A lot of people think about games when they think about virtual reality. Bondwitch said, “…that’s just one medium to embrace (virtual reality). Filmmaking, education, training, telepresence, and more are enhanced by this technology.”

Eric Williams is an Associate Professor at the School of Media Arts & Studies. He said that virtual reality is “creating an entirely new world, so… everywhere you look, it feels as if you’re really there.”

Another form of virtual reality is augmented reality (AR) and Williams said, it “enhances the reality that we (currently) see.” Williams added, “Virtual reality has always been popular … as an idea (but) technology has never been able to really accomplish it. But now, technology is catching up to everybody’s imagination.”

 

Bowditch said that virtual reality is at the “early adopter stage… due to expense and lack of developed experiences.” He does think that prices will drop over time. He said, “I wager that (virtual reality) will be adopted for common day to day uses by 2019.

 There are going to be several VR production classes at Ohio University thanks to the Immersive Media Initiative. Williams said, “We’re going to start offering (classes) every year in how to do virtual reality production, animation.

So we’re actually going to have students on campus making virtual reality projects this summer. (Virtual Reality) is already becoming accessible on the college level.”

Maddie Pinney is a Junior whose studying integrated media and she helped to document Lobsterfest, a music festival at Ohio University.

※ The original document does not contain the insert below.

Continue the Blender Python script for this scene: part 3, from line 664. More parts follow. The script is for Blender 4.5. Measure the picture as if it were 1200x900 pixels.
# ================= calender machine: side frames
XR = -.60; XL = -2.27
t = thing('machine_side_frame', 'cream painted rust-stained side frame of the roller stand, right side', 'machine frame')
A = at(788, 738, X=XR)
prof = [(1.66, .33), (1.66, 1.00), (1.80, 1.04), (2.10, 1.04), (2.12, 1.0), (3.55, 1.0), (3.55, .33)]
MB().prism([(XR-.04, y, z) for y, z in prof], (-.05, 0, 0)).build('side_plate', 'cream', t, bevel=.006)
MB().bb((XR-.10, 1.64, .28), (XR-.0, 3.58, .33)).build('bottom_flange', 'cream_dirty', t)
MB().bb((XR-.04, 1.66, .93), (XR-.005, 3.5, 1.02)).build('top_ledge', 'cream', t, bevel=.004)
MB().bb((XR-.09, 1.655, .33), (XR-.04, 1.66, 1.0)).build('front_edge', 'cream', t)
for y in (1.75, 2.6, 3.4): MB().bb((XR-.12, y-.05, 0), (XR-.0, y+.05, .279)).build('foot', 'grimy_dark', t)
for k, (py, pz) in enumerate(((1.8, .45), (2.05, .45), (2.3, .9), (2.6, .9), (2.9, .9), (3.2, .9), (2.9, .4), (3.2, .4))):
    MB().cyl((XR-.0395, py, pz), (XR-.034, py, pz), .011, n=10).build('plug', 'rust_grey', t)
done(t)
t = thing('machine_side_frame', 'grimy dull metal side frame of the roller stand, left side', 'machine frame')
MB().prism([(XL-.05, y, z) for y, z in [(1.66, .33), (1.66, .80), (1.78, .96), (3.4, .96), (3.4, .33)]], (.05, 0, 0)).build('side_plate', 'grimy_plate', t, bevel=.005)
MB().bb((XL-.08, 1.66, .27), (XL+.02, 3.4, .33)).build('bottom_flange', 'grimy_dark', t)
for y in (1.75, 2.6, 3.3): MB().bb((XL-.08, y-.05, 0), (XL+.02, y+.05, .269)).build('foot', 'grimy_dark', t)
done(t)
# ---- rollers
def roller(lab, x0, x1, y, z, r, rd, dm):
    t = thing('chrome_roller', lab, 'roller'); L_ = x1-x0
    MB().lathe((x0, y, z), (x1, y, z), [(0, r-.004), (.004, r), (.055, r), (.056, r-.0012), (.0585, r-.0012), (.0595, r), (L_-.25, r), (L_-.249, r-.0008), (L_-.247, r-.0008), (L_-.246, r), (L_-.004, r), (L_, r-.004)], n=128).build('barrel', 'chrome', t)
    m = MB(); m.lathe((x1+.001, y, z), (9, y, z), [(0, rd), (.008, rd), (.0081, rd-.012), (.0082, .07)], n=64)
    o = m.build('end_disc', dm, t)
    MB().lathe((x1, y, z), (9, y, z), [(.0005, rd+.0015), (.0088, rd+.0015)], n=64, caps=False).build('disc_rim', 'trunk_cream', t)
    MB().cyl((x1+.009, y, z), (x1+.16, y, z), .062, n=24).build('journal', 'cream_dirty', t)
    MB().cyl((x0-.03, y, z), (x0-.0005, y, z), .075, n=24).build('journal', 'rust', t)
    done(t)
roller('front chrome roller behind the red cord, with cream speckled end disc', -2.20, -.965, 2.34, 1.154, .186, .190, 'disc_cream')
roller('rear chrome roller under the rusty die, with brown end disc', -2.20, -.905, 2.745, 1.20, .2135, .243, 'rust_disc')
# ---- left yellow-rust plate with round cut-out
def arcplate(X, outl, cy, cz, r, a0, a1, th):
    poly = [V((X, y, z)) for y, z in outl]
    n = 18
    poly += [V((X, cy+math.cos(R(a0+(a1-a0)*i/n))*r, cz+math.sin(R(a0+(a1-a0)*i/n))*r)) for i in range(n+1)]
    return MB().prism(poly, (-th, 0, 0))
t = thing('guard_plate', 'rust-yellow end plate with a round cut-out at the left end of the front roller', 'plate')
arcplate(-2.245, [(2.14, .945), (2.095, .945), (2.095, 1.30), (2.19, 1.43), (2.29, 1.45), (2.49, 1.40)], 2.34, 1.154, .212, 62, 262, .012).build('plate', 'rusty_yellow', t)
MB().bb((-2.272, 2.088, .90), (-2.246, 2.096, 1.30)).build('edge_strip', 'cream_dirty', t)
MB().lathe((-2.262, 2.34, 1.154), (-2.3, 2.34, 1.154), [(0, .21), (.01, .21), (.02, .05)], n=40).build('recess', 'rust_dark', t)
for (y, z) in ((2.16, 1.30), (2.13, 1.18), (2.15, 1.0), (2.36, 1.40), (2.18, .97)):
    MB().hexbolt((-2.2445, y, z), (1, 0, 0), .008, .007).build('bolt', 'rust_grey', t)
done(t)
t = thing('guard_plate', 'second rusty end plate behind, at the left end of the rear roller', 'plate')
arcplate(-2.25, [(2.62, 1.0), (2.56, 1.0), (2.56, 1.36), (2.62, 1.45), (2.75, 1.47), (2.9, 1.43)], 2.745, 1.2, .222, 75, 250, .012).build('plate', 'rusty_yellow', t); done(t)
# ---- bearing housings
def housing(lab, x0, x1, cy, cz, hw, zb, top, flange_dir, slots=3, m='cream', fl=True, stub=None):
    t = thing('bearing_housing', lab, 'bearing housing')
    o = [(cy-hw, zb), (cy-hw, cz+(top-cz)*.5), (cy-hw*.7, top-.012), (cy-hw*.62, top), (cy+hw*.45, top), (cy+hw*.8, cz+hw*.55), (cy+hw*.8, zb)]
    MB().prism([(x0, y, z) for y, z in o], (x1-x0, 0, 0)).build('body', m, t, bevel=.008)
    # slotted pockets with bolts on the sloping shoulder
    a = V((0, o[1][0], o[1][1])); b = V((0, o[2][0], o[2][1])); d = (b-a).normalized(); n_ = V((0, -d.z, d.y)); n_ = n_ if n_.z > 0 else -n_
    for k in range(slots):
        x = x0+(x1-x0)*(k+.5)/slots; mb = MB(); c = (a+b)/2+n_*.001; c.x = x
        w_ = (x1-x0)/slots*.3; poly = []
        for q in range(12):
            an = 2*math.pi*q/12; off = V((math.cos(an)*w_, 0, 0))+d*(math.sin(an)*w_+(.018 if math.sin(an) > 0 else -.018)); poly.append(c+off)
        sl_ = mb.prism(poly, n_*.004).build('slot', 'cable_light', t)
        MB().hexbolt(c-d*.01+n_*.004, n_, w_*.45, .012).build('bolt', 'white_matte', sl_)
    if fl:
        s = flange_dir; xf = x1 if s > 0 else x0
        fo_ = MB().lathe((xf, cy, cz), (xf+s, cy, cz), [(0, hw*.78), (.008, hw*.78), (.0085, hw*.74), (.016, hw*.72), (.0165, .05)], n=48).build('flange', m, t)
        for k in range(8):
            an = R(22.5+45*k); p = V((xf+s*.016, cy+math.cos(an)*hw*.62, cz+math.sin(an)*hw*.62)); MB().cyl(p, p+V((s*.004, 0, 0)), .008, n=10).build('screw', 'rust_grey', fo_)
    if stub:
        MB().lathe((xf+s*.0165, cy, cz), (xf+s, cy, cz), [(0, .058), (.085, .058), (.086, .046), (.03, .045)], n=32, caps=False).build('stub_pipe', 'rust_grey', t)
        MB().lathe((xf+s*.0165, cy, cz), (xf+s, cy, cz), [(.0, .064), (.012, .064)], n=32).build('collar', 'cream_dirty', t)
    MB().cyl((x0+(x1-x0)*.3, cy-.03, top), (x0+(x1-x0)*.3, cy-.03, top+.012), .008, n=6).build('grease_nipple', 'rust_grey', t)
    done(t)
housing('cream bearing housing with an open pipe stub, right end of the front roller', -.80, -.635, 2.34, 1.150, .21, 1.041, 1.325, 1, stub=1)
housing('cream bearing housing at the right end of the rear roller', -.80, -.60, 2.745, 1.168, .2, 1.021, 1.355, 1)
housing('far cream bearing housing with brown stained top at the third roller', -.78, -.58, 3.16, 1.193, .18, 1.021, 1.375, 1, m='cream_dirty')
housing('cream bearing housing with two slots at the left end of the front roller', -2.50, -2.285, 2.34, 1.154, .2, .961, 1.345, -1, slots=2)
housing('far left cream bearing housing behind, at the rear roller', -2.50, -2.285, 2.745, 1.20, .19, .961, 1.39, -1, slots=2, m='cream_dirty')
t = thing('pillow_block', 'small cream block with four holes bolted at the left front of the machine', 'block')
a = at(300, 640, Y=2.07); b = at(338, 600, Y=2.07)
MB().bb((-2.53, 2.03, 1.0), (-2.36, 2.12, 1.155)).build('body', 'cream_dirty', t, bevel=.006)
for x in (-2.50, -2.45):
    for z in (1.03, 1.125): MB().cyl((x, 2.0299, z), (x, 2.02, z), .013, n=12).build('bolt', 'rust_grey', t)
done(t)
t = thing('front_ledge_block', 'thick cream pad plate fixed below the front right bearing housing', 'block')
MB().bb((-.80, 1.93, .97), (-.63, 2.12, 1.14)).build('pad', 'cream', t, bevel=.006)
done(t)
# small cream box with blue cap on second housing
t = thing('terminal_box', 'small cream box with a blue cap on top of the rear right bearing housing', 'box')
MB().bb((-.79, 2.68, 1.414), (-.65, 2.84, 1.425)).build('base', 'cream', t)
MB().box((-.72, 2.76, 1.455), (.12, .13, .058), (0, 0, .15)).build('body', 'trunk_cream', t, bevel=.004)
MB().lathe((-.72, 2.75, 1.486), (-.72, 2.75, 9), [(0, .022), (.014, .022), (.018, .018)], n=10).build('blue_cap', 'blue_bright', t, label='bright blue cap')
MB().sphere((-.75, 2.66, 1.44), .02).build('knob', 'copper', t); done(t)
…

She said, “I’ve seen virtual reality videos before and I think it’s a really innovative way to capture and tell stories… and promote empathy. It’s an accessible way to, in reality, put yourself in someone’s shoes.”

Tyler Blust and Anthony Mikicic are seniors who created a VR gaming company called Guessworks VR.

Pinney said about the filming of Lobsterfest, “there’s just a lot of things that you have to think about that you don’t think about when you’re not recording in 360. You have to think about how (the video) is going to look in 360 because it might be a cool shot in the front but if there’s nothing at the back it’s kinda boring.”

Other things to keep in mind include looking for optimal locations to set up the equipment and having to watch for the battery life of the cameras, Pinney said.

Pinney added, “Not only did we have to film, … we have to take all the videos and stitch them together (before) putting that into post-production and edit that with regular editing software.” She did note that when all is said and done, it’s going to have been “a long process, but a fruitful one.”

She said, “It’s just really cool to wear this funky, little, headset thing and watch this video and you can turn your head and (relive) the entire experience.”